14 This moment in Othello may have been recalled by Ford directly. It is equally possible, however, that its effect may have been transmitted indirectly through a work which had been itself influenced by Othello, Webster's The Duchess of Malfi. "Bradbrook notes that the improvised marriage ceremony in The Duchess of Malfi might have been the model for Ford's ritual. She does not comment further, but in both cases the couples kneel, the ritual is quickly improvised in an atmosphere of tension, and a kiss plays a significant part in the ceremony. If Ford is deliberately recalling Webster's scene, the kiss with which Giovanni and Annabella seal their relationship can also be seen as a Quietus est—not only sealing their relationship, but also their doom." Lomax, 170.

15 Barton, 1977 and 1980.

16 These lines constitute a link in a process of influence from Romeo and Juliet to 'Tis Pity that would not otherwise be readily apparent, and it is therefore unsurprising that Smallwood, the fullest and most assiduous commentator on the relation of Romeo and Juliet to 'Tis Pity, makes no mention of them.
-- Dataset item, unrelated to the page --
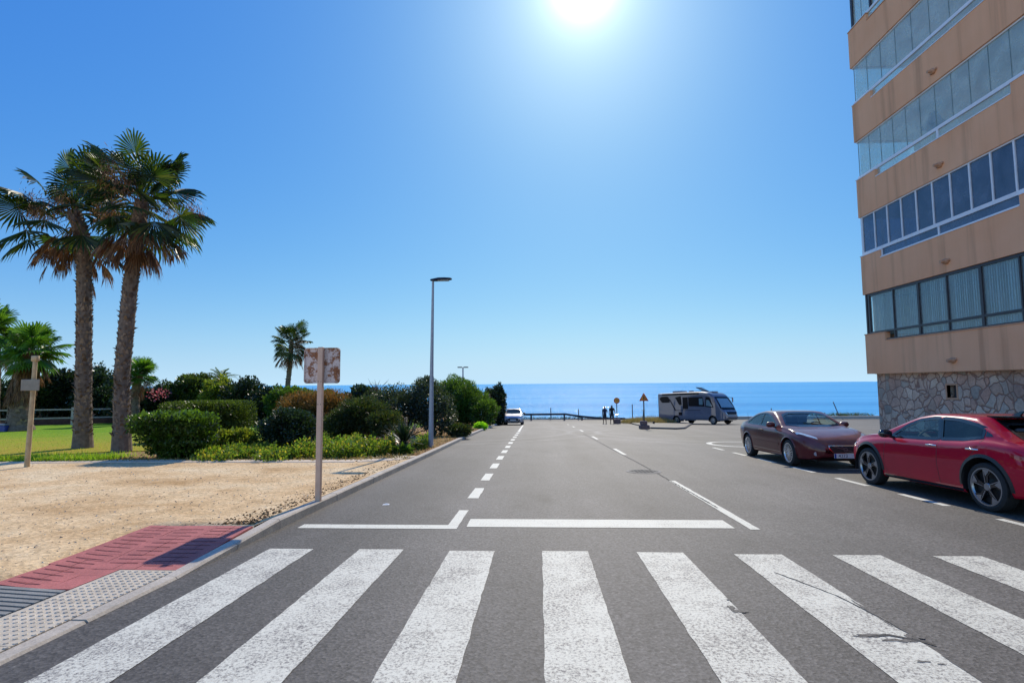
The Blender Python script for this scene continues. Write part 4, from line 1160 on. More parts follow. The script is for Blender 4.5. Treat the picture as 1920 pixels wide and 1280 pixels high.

17 The characteristic form of the conflict between love and honor in seventeenth-century heroic drama involved a generally different emphasis in terms of plot from that in either Othello or 'Tis Pity. Nevertheless, the theatrical fate of Othello suggests that with only modest editing it could readily gratify the taste of the time as a play about a man of absolute honor experiencing the tragic consequences of passionate love. The cuts in the one surviving Restoration text have the consistent purpose of emphasizing the hero's dignity, nobility, and poise. Rosenberg, 24-25, notes, "After Othello has killed Desdemona and learned how wrong he was, in his volcanic outburst, after 'Cold, cold my girl' (338), lines are cut that we know offended a century later by their 'extravagance,' and apparently were already in bad taste: 'Even like thy chastity. O cursed, cursed slave! Whip me, ye devils! Wash me in steep-down gulfs of liquid fire! …' (339-43) … The altered text tries to make him die as it made him live: somewhat less human than Shakespeare's Othello, even greater of heart, closer to Decorum's idea of a hero." That this conception of Othello survived well into the eighteenth century is indicated by the following comment in Gentleman, 149: "There is something very noble in reminding the state of Venice with almost his last words, that he finished his life in the same manner, which he had once used to vindicate the public honour of his masters."